== Data ==
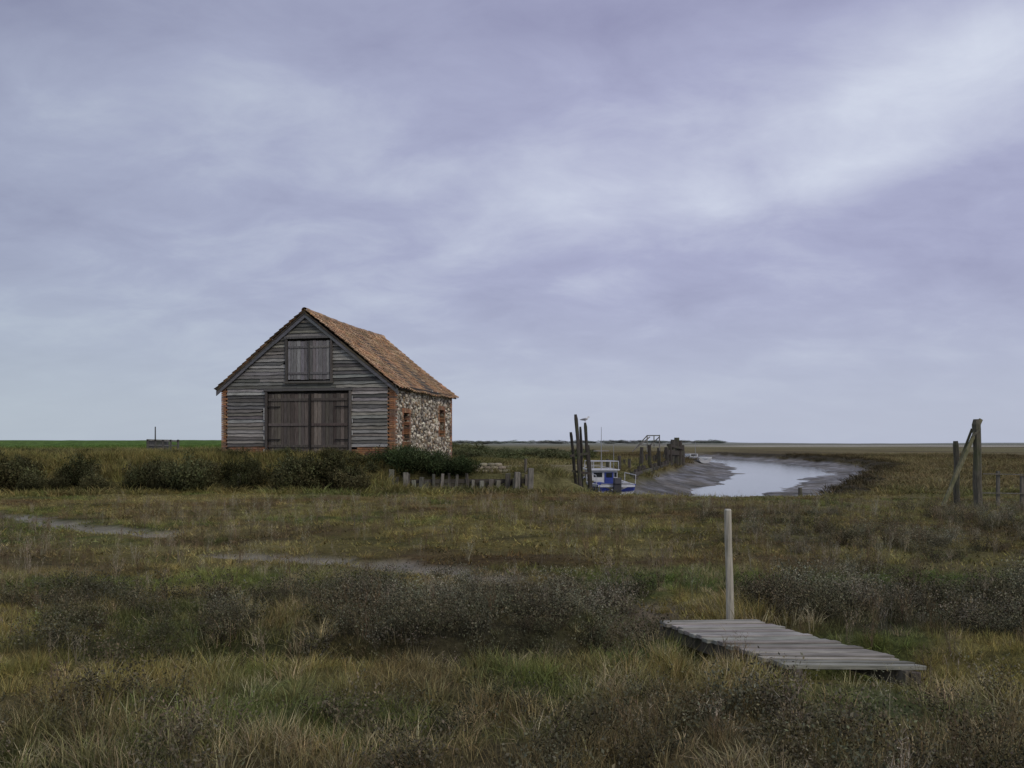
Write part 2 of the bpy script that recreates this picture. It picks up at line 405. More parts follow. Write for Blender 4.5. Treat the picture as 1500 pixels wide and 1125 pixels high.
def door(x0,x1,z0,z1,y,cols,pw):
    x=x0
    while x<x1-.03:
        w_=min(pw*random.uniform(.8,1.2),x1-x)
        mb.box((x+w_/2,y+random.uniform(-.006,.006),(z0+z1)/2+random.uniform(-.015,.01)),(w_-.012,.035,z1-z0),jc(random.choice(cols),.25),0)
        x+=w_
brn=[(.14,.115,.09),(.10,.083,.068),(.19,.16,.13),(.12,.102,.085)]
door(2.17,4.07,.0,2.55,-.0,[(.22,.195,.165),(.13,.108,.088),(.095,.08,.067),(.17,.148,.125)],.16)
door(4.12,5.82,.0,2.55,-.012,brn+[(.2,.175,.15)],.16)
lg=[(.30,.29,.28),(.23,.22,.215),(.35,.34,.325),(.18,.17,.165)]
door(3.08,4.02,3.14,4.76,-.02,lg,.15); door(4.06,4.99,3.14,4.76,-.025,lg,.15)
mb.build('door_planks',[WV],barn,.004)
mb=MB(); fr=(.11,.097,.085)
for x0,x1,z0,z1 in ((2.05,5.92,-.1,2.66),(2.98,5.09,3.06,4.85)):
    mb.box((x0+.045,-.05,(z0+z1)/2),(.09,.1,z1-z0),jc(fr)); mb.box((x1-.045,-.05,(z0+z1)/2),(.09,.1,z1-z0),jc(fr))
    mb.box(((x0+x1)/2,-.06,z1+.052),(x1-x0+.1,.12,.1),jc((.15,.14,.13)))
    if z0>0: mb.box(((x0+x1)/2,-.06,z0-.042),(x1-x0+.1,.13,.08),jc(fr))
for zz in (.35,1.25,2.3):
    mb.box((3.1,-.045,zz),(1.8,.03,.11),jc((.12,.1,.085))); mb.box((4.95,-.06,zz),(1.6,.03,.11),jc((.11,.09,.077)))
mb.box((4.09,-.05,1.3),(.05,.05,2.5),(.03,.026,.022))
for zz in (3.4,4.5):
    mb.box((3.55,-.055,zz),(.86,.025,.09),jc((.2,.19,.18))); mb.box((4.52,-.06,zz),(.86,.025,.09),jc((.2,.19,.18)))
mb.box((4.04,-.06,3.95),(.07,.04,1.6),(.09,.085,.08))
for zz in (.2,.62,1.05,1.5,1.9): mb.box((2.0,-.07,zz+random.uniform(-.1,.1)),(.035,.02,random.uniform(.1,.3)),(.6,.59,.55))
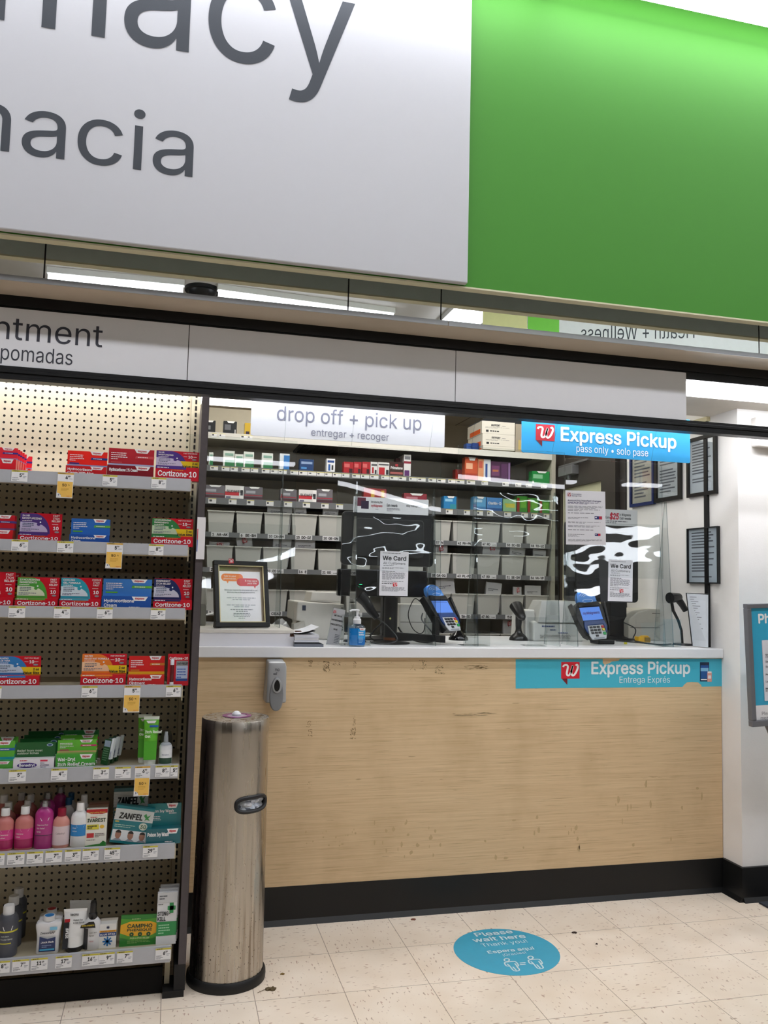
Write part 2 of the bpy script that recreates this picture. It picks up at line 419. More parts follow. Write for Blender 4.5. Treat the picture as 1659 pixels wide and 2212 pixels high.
===
**Task details**
Reproduce the full listing above verbatim, with no pictures included.

**Reply to the exercise**
Write part 2 of the bpy script that recreates this picture. It picks up at line 405. More parts follow. Write for Blender 4.5. Treat the picture as 1500 pixels wide and 1125 pixels high.
def door(x0,x1,z0,z1,y,cols,pw):
    x=x0
    while x<x1-.03:
        w_=min(pw*random.uniform(.8,1.2),x1-x)
        mb.box((x+w_/2,y+random.uniform(-.006,.006),(z0+z1)/2+random.uniform(-.015,.01)),(w_-.012,.035,z1-z0),jc(random.choice(cols),.25),0)
        x+=w_
brn=[(.14,.115,.09),(.10,.083,.068),(.19,.16,.13),(.12,.102,.085)]
door(2.17,4.07,.0,2.55,-.0,[(.22,.195,.165),(.13,.108,.088),(.095,.08,.067),(.17,.148,.125)],.16)
door(4.12,5.82,.0,2.55,-.012,brn+[(.2,.175,.15)],.16)
lg=[(.30,.29,.28),(.23,.22,.215),(.35,.34,.325),(.18,.17,.165)]
door(3.08,4.02,3.14,4.76,-.02,lg,.15); door(4.06,4.99,3.14,4.76,-.025,lg,.15)
mb.build('door_planks',[WV],barn,.004)
mb=MB(); fr=(.11,.097,.085)
for x0,x1,z0,z1 in ((2.05,5.92,-.1,2.66),(2.98,5.09,3.06,4.85)):
    mb.box((x0+.045,-.05,(z0+z1)/2),(.09,.1,z1-z0),jc(fr)); mb.box((x1-.045,-.05,(z0+z1)/2),(.09,.1,z1-z0),jc(fr))
    mb.box(((x0+x1)/2,-.06,z1+.052),(x1-x0+.1,.12,.1),jc((.15,.14,.13)))
    if z0>0: mb.box(((x0+x1)/2,-.06,z0-.042),(x1-x0+.1,.13,.08),jc(fr))
for zz in (.35,1.25,2.3):
    mb.box((3.1,-.045,zz),(1.8,.03,.11),jc((.12,.1,.085))); mb.box((4.95,-.06,zz),(1.6,.03,.11),jc((.11,.09,.077)))
mb.box((4.09,-.05,1.3),(.05,.05,2.5),(.03,.026,.022))
for zz in (3.4,4.5):
    mb.box((3.55,-.055,zz),(.86,.025,.09),jc((.2,.19,.18))); mb.box((4.52,-.06,zz),(.86,.025,.09),jc((.2,.19,.18)))
mb.box((4.04,-.06,3.95),(.07,.04,1.6),(.09,.085,.08))
for zz in (.2,.62,1.05,1.5,1.9): mb.box((2.0,-.07,zz+random.uniform(-.1,.1)),(.035,.02,random.uniform(.1,.3)),(.6,.59,.55))
Write part 2 of the bpy script that recreates this picture. It picks up at line 419. More parts follow. Write for Blender 4.5. Treat the picture as 1659 pixels wide and 2212 pixels high.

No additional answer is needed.